**Problem details:**
Tally the lines that hold the word "from" and reply with that figure only.
— Start —
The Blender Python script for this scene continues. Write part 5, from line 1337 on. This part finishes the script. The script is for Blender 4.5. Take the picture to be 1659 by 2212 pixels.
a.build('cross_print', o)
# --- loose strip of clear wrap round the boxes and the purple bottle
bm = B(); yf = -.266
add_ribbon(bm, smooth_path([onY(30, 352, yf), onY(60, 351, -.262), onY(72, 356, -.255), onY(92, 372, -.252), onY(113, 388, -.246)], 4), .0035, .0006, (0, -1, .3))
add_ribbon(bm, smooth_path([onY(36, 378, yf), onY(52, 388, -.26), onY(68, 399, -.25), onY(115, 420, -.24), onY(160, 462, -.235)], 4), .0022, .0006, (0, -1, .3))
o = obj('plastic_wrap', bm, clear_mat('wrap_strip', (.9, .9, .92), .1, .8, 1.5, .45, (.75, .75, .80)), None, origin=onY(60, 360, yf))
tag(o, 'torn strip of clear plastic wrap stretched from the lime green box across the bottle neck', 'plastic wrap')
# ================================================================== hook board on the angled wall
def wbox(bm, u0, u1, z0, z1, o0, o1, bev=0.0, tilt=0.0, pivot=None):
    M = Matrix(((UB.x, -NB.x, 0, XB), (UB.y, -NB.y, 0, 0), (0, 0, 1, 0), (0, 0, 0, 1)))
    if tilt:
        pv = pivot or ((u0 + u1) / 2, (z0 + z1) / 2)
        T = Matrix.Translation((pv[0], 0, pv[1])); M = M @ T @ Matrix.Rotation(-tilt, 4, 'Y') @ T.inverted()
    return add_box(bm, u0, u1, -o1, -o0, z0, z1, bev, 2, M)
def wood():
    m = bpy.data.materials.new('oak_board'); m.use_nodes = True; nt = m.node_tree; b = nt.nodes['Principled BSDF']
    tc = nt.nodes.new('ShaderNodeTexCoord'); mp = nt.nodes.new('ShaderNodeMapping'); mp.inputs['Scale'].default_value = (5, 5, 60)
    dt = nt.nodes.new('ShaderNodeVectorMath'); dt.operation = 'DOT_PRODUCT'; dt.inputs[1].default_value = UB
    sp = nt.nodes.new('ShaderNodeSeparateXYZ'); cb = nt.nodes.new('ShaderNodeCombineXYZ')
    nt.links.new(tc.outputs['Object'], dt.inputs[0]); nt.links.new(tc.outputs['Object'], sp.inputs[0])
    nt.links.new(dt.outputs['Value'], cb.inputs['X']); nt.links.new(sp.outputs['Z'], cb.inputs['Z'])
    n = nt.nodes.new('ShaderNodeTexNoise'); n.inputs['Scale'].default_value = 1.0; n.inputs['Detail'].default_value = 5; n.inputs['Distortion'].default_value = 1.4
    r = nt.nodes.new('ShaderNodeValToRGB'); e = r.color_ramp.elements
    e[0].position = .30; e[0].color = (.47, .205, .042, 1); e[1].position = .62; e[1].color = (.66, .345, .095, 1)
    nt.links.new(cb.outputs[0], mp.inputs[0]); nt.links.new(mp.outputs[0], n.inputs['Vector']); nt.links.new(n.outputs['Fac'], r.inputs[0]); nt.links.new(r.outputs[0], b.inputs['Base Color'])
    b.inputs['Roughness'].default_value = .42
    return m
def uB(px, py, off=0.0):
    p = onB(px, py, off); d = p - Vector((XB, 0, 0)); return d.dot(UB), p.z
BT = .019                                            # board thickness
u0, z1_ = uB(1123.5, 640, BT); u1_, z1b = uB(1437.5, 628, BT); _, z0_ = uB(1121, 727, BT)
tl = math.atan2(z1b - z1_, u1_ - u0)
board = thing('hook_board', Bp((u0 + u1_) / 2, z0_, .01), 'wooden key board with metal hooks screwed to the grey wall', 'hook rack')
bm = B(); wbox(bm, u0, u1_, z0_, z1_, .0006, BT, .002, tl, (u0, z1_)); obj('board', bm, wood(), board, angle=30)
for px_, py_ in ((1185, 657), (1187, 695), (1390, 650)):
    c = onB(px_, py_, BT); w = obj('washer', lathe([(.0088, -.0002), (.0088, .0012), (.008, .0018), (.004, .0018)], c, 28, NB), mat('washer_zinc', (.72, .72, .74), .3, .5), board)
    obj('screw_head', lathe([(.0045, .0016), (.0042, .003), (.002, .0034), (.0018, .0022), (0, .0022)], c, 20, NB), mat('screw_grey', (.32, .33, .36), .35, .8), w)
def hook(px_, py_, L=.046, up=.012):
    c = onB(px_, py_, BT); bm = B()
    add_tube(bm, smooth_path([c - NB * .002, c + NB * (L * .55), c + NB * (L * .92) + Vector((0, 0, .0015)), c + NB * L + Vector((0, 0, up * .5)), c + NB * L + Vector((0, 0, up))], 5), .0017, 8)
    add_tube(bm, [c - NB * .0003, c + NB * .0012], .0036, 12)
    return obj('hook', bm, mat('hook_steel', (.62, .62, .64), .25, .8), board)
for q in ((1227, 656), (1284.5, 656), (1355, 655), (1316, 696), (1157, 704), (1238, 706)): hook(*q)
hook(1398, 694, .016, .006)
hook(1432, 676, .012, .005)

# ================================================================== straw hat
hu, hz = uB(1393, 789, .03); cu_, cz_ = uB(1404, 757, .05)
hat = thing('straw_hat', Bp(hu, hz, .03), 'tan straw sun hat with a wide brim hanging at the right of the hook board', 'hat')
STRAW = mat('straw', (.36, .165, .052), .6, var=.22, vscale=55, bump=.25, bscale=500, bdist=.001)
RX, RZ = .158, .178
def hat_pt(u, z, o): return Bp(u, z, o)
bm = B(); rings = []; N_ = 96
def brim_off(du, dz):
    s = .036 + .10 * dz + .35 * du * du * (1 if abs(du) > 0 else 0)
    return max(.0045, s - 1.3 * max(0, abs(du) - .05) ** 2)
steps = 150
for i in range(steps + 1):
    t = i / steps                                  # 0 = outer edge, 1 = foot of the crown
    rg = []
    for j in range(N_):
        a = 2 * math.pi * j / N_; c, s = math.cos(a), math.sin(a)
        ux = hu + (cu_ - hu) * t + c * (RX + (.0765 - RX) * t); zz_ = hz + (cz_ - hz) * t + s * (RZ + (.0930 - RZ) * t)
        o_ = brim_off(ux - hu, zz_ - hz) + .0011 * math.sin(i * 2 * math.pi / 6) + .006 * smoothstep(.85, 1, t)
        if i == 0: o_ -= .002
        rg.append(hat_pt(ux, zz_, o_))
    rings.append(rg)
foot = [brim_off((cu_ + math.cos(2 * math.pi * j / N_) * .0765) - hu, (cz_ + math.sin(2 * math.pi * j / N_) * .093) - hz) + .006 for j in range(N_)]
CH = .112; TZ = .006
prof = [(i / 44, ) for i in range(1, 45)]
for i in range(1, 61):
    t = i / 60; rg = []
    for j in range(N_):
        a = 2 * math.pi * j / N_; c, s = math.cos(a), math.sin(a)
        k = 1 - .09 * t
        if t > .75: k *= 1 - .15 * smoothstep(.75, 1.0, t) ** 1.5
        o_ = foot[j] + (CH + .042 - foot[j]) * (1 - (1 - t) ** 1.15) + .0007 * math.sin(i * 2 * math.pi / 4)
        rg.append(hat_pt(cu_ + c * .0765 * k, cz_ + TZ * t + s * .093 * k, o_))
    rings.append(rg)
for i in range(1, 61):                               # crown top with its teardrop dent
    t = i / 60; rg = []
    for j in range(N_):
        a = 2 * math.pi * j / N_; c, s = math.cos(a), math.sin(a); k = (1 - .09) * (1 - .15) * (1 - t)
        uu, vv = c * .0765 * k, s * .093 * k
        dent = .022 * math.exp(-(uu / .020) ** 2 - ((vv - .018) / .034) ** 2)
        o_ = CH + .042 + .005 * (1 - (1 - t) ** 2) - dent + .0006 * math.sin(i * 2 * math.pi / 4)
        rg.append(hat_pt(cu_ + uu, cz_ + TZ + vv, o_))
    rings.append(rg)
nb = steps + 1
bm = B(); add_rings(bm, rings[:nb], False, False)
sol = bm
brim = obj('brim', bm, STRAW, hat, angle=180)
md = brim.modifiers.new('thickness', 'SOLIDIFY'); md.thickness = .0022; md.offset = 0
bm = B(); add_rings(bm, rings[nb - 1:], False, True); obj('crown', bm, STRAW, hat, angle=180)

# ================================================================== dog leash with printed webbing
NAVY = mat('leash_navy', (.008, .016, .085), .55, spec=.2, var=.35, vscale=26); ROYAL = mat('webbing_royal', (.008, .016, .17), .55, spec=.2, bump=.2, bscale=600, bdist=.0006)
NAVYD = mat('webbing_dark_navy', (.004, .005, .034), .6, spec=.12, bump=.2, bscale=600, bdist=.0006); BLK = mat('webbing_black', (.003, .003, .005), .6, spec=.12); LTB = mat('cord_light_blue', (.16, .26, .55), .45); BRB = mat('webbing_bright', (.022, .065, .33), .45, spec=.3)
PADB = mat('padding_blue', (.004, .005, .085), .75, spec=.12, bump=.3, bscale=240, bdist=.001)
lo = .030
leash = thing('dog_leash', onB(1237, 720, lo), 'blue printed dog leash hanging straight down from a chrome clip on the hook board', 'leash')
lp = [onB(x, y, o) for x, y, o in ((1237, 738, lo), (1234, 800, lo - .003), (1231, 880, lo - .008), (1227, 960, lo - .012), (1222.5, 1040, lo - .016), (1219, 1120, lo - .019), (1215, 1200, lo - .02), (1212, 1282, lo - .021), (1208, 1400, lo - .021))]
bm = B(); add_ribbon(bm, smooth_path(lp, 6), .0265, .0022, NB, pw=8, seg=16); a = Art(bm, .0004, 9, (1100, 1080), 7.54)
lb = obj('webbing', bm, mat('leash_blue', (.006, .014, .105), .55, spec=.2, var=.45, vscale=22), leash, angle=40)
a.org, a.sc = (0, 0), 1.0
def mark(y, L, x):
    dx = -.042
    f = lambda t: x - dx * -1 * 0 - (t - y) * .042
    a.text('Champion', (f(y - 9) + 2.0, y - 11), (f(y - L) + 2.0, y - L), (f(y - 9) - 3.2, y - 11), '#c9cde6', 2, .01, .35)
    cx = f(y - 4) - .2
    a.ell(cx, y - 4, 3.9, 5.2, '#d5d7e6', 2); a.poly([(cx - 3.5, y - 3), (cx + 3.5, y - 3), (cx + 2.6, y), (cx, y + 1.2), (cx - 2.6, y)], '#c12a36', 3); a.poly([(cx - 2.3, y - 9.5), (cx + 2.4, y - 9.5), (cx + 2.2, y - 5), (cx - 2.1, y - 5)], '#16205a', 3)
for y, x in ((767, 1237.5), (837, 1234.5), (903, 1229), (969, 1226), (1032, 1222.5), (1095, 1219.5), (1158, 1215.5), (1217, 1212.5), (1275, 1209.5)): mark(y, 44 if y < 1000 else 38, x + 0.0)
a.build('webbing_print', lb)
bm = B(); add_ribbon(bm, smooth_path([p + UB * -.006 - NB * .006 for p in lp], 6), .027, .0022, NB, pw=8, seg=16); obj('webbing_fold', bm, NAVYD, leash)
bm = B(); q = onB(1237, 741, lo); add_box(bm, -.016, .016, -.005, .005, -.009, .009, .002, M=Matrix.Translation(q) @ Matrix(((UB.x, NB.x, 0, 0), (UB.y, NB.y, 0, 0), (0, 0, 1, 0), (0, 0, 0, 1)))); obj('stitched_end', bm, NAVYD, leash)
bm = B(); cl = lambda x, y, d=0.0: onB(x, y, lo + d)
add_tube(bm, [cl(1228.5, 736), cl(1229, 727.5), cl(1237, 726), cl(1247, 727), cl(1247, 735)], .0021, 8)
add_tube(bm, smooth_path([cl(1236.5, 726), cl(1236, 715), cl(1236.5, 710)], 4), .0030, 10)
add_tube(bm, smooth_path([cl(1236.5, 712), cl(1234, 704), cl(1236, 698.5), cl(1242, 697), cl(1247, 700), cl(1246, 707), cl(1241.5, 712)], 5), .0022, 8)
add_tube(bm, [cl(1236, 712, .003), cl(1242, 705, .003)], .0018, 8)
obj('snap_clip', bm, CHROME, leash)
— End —
**Solution to this problem:**
3